Water Beetles of Pollardstown Fen opens with a time-lapse setting called “Point of Gibraltar” that Lawrence edited down from twenty-fours to the six-minute setting heard on the recording in order to reveal to the listener the subterranean world existing below the fen. Using computer software, he was able to capture sounds below the range of human hearing. The mating calls of Water Beetles and the clicking of the Great Diving Beetle are just two of the sounds that appear amidst the teeming sonic activity documented by Lawrence. The warbling cries of Water Beetles introduce “Seven Springs” and are then joined by the ammo-like firing of other bugs' calls, while an autumn storm of thunder and drizzle segues into the spiraling song of a Waterboatman during “St. James's Well.” Perhaps the disc's most representative track is “Hawkfields,” as it includes a broad range of sounds from a variety of types, with the incessant crackle of a Great Diving Beetle's martial drumming, the singing of Water Beetles, and the calls of a community of Whirligig Beetles among the variety on display. “Grand Canal Springs” takes the project concept to its furthest extreme and, admittedly, may prove taxing for even the most devoted listener.
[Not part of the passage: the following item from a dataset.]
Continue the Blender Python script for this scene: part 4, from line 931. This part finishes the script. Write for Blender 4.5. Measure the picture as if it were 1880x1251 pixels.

We hear the stridulating sound of a single waterbug, the Water Scorpion (the hydrophone positioned one inch away from the insect) for thirteen minutes—though the insect—in a “heightened antagonistic stance,” Lawrence informs us—stridulated in this way for a full nine hours.

Like Yanagisawa's recording, Lawrence's material often brings in unrelated associations, such as when the Water Beetle calls in “Moore's Well” suggest the revving of a motorcycle engine. “Clongownagh,” on the other hand, at times could pass for a decades-old field recording capturing on tape the drumming and calls of a newly discovered tribe in the African jungle along with assorted wildlife sounds as the backdrop. Be forewarned: Lawrence's disc is as uncompromising as fields-recordings releases get, and seventy minutes of material of this type is a lot—it's not for the impatient, in other words. There's no question, though, that the world Lawrence has documented is a fascinating and incredibly rich one.